"Blickwechsel" in unserer Kirche

Im Rahmen der Veranstaltungsreihe Blickwechsel der "Initiative Zusammenrücken" lud unsere Kirchengemeinde zu einer deutsch-türkischen Führung in die Pfarrkirche Mater Dolorosa ein.

Nachdem die Muslime in Deutschland am 3. Oktober wie jedes Jahr zum Tag der offenen Moschee eingeladen haben, fand am Erntedanksonntag die andere Seite der Veranstaltungsreihe „Blickwechsel“ statt. Jetzt waren unsere muslimischen Mitbürger in die katholische Kirche Mater Dolorosa eingeladen. Unter den etwa zwanzig Interessierten waren alle Generationen vertreten. Der Imam der Ulmer Moschee Israfil Polat war bereit die Erklärungen von Pfarrer Claus Stoll auf Türkisch zu übersetzen und so stand der deutsch-türkischen Begegnung nichts mehr im Wege.

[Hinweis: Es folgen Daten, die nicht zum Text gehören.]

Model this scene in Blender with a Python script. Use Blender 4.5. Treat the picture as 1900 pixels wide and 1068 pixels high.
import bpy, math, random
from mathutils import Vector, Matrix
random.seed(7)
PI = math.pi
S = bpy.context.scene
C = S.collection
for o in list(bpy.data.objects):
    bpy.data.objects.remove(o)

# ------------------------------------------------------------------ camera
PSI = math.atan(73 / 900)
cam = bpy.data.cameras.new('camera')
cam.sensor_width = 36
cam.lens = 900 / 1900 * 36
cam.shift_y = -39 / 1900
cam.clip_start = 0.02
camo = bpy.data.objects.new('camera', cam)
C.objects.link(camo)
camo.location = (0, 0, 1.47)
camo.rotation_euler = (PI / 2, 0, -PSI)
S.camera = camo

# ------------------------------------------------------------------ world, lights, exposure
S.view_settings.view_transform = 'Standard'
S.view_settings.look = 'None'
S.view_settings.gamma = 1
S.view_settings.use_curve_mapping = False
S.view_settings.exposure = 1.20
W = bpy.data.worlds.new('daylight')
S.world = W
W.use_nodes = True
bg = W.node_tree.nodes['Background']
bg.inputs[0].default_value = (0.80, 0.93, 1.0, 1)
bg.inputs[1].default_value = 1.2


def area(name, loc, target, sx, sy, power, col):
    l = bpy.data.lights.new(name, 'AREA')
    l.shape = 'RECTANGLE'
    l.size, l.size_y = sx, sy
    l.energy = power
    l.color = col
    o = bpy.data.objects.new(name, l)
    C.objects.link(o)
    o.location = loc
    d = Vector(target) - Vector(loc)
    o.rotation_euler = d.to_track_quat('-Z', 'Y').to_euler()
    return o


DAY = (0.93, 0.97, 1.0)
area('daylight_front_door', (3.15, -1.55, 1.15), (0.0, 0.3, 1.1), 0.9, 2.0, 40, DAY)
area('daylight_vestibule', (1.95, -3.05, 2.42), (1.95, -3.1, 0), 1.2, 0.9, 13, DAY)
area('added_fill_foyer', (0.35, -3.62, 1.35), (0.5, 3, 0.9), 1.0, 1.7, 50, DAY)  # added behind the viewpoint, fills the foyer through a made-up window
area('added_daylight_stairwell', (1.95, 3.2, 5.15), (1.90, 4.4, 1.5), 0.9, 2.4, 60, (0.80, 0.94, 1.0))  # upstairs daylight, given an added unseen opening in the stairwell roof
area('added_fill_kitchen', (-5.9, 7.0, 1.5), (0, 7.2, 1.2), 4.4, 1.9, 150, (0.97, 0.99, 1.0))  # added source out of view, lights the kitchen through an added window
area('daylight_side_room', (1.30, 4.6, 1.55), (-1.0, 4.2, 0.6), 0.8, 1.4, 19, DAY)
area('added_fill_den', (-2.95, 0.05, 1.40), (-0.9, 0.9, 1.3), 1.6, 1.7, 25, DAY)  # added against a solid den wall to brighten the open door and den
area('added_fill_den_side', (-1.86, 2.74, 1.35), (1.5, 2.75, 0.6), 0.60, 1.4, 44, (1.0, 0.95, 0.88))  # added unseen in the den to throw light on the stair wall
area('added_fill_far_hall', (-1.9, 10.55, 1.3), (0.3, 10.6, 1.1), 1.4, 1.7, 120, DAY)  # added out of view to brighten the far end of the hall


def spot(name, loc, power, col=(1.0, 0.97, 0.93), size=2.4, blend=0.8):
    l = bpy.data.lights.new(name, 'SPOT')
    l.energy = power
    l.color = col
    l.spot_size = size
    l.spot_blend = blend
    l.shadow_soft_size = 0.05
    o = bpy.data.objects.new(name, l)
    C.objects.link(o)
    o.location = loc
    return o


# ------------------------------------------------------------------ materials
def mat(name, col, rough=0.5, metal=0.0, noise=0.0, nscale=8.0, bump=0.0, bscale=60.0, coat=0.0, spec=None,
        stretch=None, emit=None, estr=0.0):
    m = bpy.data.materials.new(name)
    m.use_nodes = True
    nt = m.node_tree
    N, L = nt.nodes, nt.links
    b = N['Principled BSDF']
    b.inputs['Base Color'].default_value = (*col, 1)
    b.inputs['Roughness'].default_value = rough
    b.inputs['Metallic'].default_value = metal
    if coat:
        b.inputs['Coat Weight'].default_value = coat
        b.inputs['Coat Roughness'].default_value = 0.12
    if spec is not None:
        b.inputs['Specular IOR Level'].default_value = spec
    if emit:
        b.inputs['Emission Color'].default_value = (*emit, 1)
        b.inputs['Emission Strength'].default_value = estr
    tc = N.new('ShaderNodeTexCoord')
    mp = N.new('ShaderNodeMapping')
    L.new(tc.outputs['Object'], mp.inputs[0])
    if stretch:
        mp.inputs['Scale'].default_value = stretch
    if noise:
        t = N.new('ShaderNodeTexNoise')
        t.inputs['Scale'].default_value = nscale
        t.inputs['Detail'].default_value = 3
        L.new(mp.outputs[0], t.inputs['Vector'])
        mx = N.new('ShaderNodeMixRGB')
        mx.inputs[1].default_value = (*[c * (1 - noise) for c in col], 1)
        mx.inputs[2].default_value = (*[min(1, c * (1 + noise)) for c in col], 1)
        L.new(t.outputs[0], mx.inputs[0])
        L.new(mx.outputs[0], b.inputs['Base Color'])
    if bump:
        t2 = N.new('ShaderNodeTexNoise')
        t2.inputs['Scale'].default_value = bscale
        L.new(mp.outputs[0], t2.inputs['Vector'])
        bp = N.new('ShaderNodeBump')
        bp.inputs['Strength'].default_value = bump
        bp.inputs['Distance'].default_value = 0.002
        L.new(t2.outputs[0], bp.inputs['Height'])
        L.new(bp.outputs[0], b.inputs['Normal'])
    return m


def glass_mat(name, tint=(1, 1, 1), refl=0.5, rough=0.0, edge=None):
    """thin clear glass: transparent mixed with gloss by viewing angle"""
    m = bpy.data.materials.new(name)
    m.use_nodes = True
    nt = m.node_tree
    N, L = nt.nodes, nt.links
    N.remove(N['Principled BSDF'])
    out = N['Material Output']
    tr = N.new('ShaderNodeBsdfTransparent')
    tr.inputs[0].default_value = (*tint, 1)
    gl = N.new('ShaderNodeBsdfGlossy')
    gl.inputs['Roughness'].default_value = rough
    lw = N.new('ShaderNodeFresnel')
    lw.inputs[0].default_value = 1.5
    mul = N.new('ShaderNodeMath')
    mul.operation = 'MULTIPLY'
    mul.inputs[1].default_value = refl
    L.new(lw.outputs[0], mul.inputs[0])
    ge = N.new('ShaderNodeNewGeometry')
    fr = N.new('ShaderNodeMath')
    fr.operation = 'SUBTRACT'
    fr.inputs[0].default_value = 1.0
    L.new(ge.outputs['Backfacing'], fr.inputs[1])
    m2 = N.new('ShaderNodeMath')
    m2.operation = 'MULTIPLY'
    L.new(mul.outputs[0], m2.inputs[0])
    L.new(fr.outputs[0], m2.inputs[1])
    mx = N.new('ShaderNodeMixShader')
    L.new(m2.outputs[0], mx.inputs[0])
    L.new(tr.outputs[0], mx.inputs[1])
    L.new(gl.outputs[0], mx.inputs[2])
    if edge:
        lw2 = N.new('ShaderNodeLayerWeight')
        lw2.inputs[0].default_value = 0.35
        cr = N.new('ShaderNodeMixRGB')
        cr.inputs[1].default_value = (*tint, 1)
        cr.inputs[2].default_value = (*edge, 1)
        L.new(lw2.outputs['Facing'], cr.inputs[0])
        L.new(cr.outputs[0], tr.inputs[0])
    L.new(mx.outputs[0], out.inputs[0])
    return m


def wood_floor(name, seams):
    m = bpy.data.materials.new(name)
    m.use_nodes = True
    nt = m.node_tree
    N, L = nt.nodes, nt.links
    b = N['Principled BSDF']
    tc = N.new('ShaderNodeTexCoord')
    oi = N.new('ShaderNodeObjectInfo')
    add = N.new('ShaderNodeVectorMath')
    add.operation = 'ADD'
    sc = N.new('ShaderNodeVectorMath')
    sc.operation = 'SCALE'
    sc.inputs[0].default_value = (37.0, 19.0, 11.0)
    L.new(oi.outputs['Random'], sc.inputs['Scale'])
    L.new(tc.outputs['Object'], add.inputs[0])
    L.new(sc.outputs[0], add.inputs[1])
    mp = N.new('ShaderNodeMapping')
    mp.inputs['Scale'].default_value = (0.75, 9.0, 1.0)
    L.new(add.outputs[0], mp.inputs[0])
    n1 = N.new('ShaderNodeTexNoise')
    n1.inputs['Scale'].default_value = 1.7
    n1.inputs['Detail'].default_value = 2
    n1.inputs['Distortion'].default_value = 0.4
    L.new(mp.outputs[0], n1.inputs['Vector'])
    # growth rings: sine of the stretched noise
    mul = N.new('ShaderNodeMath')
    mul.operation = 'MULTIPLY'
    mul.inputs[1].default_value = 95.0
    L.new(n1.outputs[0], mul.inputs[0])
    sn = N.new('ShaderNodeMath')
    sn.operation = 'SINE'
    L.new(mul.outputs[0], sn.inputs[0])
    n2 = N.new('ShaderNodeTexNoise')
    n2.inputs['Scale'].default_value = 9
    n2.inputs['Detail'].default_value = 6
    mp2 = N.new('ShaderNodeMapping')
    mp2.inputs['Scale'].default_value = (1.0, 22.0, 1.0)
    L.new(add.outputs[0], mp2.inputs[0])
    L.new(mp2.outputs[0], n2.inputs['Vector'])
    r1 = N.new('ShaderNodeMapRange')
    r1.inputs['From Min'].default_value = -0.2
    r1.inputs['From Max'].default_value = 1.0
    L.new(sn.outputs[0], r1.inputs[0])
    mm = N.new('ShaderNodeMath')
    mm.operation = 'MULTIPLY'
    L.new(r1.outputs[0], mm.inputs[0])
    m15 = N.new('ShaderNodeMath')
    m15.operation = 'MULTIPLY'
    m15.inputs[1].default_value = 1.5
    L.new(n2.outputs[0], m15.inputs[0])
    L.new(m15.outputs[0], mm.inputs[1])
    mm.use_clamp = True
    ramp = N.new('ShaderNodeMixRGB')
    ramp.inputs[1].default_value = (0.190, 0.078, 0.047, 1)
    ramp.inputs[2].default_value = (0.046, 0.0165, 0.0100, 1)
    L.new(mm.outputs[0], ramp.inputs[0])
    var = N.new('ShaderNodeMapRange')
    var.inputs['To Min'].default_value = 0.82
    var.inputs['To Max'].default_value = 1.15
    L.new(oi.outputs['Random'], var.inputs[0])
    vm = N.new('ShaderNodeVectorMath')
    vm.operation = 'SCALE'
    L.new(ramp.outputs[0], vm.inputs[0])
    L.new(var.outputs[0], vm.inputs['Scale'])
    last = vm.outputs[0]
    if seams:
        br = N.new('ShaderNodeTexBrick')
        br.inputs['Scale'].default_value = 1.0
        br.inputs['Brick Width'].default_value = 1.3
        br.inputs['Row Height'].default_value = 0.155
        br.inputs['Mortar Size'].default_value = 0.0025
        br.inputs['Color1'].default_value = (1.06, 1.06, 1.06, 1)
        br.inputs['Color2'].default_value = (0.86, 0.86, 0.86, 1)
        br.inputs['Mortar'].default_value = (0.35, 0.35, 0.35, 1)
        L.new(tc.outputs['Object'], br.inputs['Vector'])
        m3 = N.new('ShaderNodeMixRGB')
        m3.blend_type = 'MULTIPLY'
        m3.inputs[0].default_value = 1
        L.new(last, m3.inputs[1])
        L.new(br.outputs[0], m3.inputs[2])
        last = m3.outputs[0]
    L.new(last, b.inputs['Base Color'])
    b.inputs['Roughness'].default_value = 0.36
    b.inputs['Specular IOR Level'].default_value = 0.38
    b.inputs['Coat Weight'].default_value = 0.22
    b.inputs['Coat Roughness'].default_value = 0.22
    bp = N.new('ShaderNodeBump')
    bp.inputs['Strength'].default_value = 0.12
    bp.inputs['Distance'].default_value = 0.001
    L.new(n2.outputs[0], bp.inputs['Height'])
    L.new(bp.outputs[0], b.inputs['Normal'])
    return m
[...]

Pfarrer Stoll begann die Führung mit einem Rundgang um die Kirche und wies auf deren zeltförmiges Dach hin, das zum einen auf das Volk Israel hindeutet und zum anderen auch dafür steht, dass wir Christen hier auf Erden „keine bleibende Stadt“ (Hebr 13,14) haben. Für die Heimatvertriebenen, die unsere Kirche gebaut haben, wurde dieses Nomadenleben auf ihrer Flucht real. So ist es nicht verwunderlich, dass sie ihrer Kirche die Form eines Zeltes verliehen haben. Schon jetzt wurde auch den interessierten Gemeindemitgliedern klar, dass sie heute von Pfarrer Stoll einiges lernen werden, was sie über ihre Kirche bisher nicht wussten.

 Nach dem Rundgang ging es in die Kirche. Dort richteten sich die Blicke zuerst auf den festlich geschmückten Erntedankaltar. Doch vor dem Altarraum wurde zunächst das Weihwasserbecken und die Werktagskapelle mit Taufstein und Osterkerze erkundet. Gerade nach der Taufe und den anderen Sakramenten wurde viel gefragt. So erklärte Pfarrer Stoll unter anderem, dass im Notfall jeder Mensch, auch ein Muslim, Jude oder Atheist, taufen darf und dass die Taufe alle Christen aller Konfessionen verbindet.

Im Altarraum fand sich schließlich ein weiteres „Zelt“ – der Tabernakel. Besonderes Interesse weckte aber das Opferlamm, das auf dem Kreuz im Altarraum abgebildet ist. Das Opferlamm ist auch im Islam bekannt und zeigt einmal mehr die Verbundenheit beider Religionen. Bei vielen Erklärungen konnten die muslimischen Gäste Ähnliches aus ihrem Glauben berichten. Insgesamt blieb der Eindruck, dass sich hinter den Verschiedenheiten oft unterschiedliche Ausformungen des gleichen Grundgedankens verstecken.

 Nachdem auch die Funktionen von Altar, Ambo und Tabernakel erklärt waren, gingen alle zusammen in die Sakristei. Dort gab es neben den Bildern des Papstes und des Bischofs Kelch und Schale, die Priestergewänder und einiges mehr zu sehen gab. Die letzte Station war der Beichtstuhl, bevor der Kirchenraum auf der Empore von oben betrachtet wurde.

 Beide Seiten waren mit der Begegnung sehr zufrieden und es blieb dieser eine Grundgedanke hängen:

Was immer uns auch trennt, wir glauben alle an den einen Gott und haben weit mehr gemeinsam, als man zuerst denkt.